You can laugh or cry, but it is something and will not be reversed any time soon. luck to us all.
 
Robert Hairless: Your analysis is incorrect. The Four Freedoms speech was given in January, 1941. The attack on Pearl Harbor occurred on December 7, 1941. The United States was not at war when the speech was given. FDR used his State of Union address to prepare us for the war which he knew would come, not to console us over the attack.
 
...Germany had ignored the restrictions on its rearmament after World War I; Japan had amassed a vast armory that it had to use.

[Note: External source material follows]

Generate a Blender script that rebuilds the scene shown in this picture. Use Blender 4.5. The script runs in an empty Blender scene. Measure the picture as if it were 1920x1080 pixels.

What Roosevelt confronted was the problem of rogue nations intent on establishing "a position to commit an act of physical aggression against any neighbor--anywhere in the world." Those were the actual problems in the world. ...

Sounds familiar.

As far as freedom from "want". I like the old Churchill line: "The inherent vice of capitalism is the unequal sharing of the blessings. The inherent blessing of socialism is the equal sharing of misery." -Winston Churchill-

Freedom from "Want?":confused: I "Want" a bigger TV and I "Want" to eat in a fine restaurant every night. I guess the term "want" meant something to people who were truly destitute and starving in the 1930s.

The problem is...FDR introduced this idea that the US Government is now REQUIRED to erase WANT from all its members. The burden of paying for such a scheme is placed on its most successful members.

Where does the definition of "freedom" from "Want" stop? Three guaranteed meals of bread, milk and a little meat once in a while probably seemed like heaven to many in the 1930s. Today, our latest so-called "health crisis" is that our poor people are too fat!

The slippery slope of want.

If you as a successful person has something a less succesful member of your society wants - you should pitch in and help him get one too. If you have two of them - you should share. If you have three - you are hoarding.
 
Positive rights formulation

What made the Four Freedoms such a departure lies in "Freedom from Want." Freedom of speech and of religion are traditional expressions of rights inherent to human beings. Freedom from fear is meaningless in practical terms, so I choose to ignore it.

Freedom from want, though, is an expression of a so-called "positive" right: the right of someone to be provided something, independent of his or her own effort. Such a thing runs counter to a Lockean understanding of natural rights, of course, and was practically unheard of in American political discourse prior to the rise of Progressivism.

Basically, Freedom from Want signaled that henceforth people (at least some people) would be owed a living. I won't go so far as to say Here All Our Troubles Began(TM), but it sure didn't help none.
 
Robert Hairless: Your analysis is incorrect. The Four Freedoms speech was given in January, 1941. The attack on Pearl Harbor occurred on December 7, 1941. The United States was not at war when the speech was given. FDR used his State of Union address to prepare us for the war which he knew would come, not to console us over the attack.

You're correct on all those points. I was trying to multitask and did a lousy job of it even though I'd reported the dates properly in my message. My apologies for that confusion. I'll stand by the rest of what I said.

Interesting to see so many people here demonizing FDR. It's even more interesting to see that not one of them has exercised the contrary "rights" for which they argue. Instead they speak freely, believe as they wish, refuse to be poor and starving, and seem to behave fearlessly. Those are "rights" they reserve for other people while arguing that those "rights" are the cornerstone of this country. But people who have experienced fear, repression, poverty, tyranny, and starvation seem to consider them highly overrated.

My guess (purely a guess) is that the grandparents or greatgrandparents of at least some people arguing in favor of want understood what "freedom from want" means and would be horrified to see their descendants argue that they should have been unable to feed themselves or their children. We forget our origins. The honor is in remembering them.

As for the readings of American history and politics supposed to advance such arguments: a little truth, a little fantasy, but in the main a considerable amount of barely controlled rage and frustration.